New York - Former U.S. Representative
Anthony Weiner was sentenced to 21 months in prison on Monday
for sending sexually explicit messages to a 15-year-old girl,
setting off a scandal that played a role in the 2016 U.S.
presidential election.
Weiner, 53, started to cry as soon as the sentence was
announced by U.S. District Judge Denise Cote in Manhattan. His
wife Huma Abedin, an aide to Democratic presidential candidate
Hillary Clinton, was not in the courtroom and has filed for
divorce.
He pleaded guilty in May to transferring obscene material to
a minor, and agreed he would not appeal any sentence of 27
months or less.
"I was a very sick man for a very long time, but I'm also
responsible for the damage I have done," Weiner read from a
statement in court before he was sentenced. He said he was being
treated, and asked Cote to spare him prison and sentence him to
probation so he could continue treatment.
Weiner's lawyer, Arlo Devlin-Brown, said that while Weiner
exchanged sexually explicit messages with many women, all of the
others were adults.
Cote said she believed Weiner was suffering from an
addiction, and was serious about being treated. However, she
said it was important to deter others from committing similar
crimes.
"There is the opportunity to make a statement that could
protect other minors," she said.
"We are of course disappointed that Anthony was sentenced to
prison, particularly so given that Judge Cote found that the
treatment program Anthony had engaged in for the past year was
showing great promise and should be continued," Weiner's lawyer,
Devlin-Brown, said in a statement Monday afternoon.
Weiner declined to speak to reporters as he left the
courtroom.

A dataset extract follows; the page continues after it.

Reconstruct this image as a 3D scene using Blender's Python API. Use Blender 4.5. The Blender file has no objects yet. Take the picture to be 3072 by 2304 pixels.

He was ordered to surrender by November 6.
The investigation into Weiner’s exchanges with a North
Carolina high school student roiled the 2016 U.S. presidential
campaign in its final days, when authorities found emails on
Weiner’s laptop from his wife.
Weiner, who wore his wedding band at the sentencing, and
Abedin have a son, Jordan, who is 5-years-old.
The discovery of the emails prompted James Comey, then
director of the Federal Bureau of Investigation, to announce in
late October that the agency was reopening its investigation
into Clinton’s use of a private email server while she was US secretary of state.
Clinton has said the announcement contributed to her upset
loss to Republican Donald Trump, who had accused her of
endangering national security by using the private server.
President Trump fired Comey in May amid the FBI’s probe into
whether his campaign colluded with Russia to defeat Clinton, a
claim the president has denied.
Weiner represented parts of New York City in the U.S. House
of Representatives for 12 years before resigning in 2011, after
it emerged that he had exchanged sexually explicit messages with
adult women.
In 2013, Weiner ran for New York City mayor, but dropped out
of the race when more lewd messages became public.